* **Task**
Show every line in the records below that contains the word "Python".
** BEGIN **
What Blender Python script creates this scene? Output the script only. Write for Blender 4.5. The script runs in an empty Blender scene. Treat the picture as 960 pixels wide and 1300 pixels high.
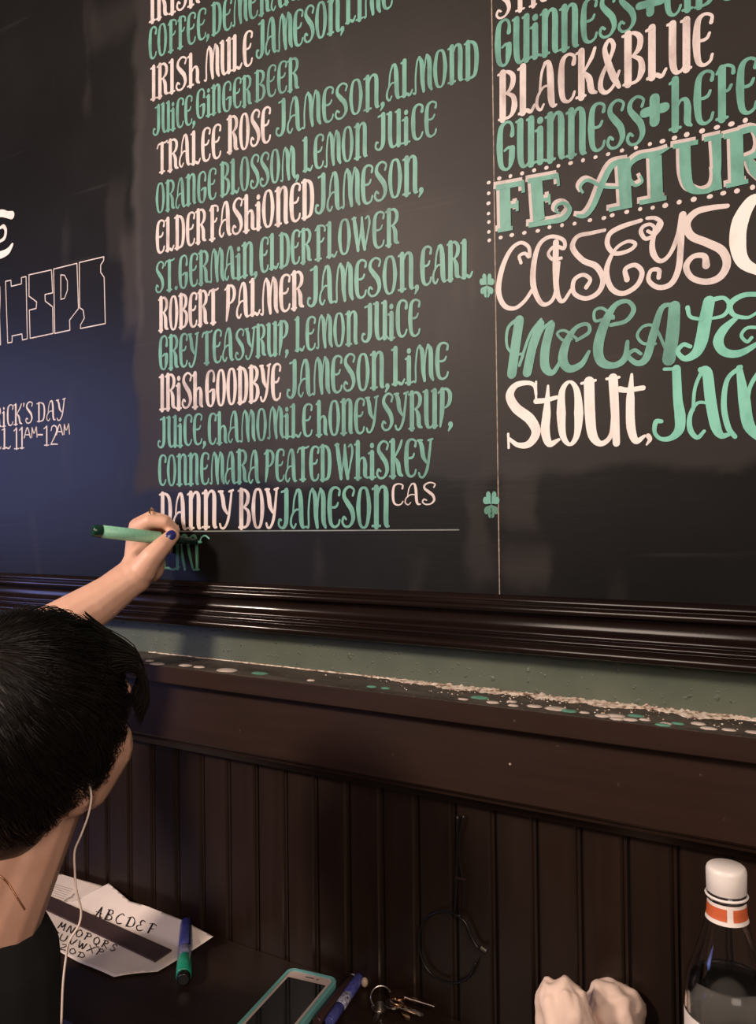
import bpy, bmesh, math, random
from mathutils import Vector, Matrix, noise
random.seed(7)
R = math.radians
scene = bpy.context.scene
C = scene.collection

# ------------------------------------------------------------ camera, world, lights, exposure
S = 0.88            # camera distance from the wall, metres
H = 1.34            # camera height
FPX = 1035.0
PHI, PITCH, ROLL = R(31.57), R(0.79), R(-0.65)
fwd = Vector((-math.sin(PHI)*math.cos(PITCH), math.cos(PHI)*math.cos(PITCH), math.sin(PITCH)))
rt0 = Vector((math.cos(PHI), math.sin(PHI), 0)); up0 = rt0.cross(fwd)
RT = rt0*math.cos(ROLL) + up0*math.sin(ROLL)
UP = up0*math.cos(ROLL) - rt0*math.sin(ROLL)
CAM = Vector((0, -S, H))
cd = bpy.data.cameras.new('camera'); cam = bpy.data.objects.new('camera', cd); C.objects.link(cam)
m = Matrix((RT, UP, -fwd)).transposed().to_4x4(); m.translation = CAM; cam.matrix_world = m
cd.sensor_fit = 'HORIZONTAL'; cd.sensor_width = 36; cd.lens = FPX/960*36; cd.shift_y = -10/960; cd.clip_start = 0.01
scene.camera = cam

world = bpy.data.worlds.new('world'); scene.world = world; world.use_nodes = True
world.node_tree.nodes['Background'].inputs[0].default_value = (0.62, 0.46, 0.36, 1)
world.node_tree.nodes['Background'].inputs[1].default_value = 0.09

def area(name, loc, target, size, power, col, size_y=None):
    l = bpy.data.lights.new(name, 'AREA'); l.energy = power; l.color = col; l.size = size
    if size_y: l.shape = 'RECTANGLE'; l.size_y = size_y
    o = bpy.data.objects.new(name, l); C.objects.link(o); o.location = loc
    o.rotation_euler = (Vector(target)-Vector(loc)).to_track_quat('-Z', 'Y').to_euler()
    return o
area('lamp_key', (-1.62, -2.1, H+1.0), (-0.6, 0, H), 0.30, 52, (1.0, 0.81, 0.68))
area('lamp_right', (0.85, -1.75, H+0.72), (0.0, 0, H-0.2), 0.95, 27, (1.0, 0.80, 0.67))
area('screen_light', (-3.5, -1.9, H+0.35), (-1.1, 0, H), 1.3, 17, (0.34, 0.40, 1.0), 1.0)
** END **
** BEGIN **
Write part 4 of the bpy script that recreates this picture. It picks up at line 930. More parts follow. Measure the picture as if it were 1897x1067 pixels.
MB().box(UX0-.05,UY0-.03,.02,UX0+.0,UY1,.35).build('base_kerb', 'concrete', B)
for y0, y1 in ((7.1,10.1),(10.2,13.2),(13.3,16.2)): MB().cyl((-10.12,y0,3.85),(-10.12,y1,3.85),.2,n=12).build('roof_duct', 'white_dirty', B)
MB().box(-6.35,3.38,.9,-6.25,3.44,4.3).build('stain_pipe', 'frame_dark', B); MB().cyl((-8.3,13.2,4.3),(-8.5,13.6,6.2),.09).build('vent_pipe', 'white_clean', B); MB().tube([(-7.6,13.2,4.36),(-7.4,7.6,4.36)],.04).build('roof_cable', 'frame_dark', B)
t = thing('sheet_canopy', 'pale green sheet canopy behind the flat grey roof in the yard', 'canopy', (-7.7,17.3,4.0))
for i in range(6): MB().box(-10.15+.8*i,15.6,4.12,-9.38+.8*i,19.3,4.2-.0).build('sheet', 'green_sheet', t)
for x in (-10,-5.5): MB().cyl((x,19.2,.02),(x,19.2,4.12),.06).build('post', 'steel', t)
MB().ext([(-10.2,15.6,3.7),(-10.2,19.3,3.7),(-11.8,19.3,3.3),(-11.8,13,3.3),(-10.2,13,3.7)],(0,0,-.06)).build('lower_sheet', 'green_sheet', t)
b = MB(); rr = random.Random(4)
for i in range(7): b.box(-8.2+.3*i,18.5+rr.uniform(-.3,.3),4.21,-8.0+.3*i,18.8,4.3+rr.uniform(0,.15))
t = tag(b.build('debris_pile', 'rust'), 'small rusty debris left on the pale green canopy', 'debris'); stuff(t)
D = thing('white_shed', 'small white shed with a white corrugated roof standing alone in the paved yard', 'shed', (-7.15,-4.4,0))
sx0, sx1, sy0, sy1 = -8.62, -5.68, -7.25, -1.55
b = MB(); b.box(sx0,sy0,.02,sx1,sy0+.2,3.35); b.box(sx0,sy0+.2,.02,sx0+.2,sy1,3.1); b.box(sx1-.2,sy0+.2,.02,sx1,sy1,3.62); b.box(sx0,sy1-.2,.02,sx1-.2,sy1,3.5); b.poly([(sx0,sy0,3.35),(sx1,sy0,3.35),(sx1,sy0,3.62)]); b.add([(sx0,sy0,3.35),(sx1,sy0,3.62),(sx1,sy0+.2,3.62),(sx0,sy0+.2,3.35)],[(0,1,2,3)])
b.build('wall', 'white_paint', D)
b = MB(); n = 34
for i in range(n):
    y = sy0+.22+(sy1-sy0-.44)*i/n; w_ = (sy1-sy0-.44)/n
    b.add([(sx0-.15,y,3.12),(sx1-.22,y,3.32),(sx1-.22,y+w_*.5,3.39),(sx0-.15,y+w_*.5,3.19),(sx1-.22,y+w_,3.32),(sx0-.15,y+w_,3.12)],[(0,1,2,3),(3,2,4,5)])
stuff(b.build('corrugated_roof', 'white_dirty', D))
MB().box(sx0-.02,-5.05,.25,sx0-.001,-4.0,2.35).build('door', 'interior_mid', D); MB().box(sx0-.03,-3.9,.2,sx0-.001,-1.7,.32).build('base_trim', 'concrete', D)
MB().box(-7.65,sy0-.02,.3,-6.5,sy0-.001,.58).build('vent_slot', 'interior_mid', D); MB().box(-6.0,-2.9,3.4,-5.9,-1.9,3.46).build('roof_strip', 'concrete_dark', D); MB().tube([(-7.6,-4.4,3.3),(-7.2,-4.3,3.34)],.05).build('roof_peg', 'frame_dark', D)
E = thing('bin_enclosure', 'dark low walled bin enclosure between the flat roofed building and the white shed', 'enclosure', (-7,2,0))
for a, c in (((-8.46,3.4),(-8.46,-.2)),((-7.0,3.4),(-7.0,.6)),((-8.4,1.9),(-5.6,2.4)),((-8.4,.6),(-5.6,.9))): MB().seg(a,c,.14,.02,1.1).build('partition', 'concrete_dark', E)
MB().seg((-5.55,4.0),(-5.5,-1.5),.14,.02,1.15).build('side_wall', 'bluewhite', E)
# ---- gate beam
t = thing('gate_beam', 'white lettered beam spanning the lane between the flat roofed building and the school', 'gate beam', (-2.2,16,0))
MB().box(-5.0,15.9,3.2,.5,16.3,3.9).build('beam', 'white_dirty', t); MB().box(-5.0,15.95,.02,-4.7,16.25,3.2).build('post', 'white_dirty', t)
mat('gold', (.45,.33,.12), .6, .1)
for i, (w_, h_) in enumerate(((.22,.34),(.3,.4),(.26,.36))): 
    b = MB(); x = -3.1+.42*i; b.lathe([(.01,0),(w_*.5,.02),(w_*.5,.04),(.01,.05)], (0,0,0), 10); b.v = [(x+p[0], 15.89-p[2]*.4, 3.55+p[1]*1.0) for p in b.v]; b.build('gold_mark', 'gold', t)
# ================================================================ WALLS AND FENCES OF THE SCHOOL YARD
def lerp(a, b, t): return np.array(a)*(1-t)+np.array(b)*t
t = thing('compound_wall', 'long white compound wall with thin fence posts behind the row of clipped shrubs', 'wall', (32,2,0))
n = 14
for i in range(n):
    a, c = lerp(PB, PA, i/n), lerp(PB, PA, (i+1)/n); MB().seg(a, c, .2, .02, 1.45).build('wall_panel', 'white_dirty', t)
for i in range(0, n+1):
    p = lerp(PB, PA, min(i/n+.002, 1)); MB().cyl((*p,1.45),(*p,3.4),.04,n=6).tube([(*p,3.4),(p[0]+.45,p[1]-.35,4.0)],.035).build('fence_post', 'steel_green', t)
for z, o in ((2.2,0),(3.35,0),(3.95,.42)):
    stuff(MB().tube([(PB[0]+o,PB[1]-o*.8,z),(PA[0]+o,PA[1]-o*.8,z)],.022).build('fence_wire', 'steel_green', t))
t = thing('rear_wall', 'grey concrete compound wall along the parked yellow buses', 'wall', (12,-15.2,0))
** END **
** BEGIN **
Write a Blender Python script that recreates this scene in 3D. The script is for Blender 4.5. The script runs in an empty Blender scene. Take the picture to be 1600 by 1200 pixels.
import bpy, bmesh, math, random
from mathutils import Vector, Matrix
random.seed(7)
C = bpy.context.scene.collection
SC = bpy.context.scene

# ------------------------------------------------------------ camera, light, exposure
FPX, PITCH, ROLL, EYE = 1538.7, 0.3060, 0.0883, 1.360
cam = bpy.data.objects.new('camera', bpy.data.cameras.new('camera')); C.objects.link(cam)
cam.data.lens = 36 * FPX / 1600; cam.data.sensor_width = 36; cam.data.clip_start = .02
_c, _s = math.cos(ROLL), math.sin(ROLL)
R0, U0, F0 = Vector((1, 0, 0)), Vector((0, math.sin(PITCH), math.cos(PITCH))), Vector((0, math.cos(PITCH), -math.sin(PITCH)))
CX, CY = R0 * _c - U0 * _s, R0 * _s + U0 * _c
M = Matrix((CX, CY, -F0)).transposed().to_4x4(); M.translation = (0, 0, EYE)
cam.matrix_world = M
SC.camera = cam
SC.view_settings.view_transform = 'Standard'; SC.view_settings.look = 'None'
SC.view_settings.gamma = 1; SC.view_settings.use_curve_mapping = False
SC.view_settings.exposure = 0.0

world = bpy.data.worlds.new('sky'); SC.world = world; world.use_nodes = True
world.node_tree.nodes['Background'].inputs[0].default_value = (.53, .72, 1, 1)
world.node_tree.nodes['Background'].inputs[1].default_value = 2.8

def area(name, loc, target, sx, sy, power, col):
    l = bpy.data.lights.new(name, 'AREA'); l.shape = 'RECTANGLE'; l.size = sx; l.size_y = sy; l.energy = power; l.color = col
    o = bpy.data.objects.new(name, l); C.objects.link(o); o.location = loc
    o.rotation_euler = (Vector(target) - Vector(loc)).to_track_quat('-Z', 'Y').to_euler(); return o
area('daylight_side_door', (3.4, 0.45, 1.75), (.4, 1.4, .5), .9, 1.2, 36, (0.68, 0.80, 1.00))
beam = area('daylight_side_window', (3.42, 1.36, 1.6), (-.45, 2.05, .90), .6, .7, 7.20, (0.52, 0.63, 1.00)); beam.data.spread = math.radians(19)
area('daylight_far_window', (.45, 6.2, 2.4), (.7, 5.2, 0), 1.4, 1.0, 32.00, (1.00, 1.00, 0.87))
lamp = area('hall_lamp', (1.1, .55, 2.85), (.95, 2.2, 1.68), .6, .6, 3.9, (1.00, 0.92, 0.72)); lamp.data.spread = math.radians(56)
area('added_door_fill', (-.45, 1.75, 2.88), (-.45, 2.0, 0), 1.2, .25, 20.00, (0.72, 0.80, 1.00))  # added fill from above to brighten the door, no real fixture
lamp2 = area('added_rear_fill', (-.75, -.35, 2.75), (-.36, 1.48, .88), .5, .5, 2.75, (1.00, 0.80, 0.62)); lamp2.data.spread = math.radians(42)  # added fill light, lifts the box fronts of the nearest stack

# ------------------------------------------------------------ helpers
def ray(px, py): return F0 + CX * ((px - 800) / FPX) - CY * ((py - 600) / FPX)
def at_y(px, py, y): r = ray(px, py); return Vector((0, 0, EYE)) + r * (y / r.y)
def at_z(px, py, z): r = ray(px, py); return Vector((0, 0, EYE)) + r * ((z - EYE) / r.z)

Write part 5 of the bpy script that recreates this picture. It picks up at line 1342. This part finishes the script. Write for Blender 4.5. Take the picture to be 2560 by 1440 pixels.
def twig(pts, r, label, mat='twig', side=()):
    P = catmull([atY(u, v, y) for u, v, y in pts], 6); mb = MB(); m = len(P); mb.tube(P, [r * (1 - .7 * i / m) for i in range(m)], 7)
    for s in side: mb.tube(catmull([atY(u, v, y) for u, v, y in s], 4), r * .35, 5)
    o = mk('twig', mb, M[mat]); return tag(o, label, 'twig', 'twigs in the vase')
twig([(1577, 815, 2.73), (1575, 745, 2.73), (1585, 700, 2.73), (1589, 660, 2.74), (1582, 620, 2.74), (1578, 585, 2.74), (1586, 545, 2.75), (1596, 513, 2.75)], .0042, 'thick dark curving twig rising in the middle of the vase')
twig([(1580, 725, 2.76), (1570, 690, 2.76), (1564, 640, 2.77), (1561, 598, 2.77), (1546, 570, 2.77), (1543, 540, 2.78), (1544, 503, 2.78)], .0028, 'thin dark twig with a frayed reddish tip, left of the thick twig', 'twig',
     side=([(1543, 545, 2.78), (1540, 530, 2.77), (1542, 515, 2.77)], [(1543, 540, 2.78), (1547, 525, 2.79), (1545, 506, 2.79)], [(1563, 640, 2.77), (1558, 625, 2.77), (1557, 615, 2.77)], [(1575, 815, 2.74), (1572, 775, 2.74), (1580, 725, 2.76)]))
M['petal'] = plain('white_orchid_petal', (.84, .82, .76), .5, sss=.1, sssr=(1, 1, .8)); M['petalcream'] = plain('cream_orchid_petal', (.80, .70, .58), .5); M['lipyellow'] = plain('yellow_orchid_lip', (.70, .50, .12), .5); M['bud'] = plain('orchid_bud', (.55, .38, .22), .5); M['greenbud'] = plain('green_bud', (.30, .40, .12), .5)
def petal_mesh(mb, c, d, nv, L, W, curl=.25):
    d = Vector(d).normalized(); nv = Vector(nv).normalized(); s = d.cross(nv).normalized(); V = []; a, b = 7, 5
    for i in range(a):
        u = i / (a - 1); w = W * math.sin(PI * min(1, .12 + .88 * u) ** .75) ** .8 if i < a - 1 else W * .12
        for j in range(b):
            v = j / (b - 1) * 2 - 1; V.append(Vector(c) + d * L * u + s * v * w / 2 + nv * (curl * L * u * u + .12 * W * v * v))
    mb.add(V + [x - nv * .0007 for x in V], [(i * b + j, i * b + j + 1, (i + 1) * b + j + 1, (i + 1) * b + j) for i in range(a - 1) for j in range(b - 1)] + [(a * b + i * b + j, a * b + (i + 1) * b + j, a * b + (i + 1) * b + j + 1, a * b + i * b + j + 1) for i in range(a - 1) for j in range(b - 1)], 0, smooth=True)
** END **
* **Reply to the task**
What Blender Python script creates this scene? Output the script only. Write for Blender 4.5. The script runs in an empty Blender scene. Treat the picture as 960 pixels wide and 1300 pixels high.
Write a Blender Python script that recreates this scene in 3D. The script is for Blender 4.5. The script runs in an empty Blender scene. Take the picture to be 1600 by 1200 pixels.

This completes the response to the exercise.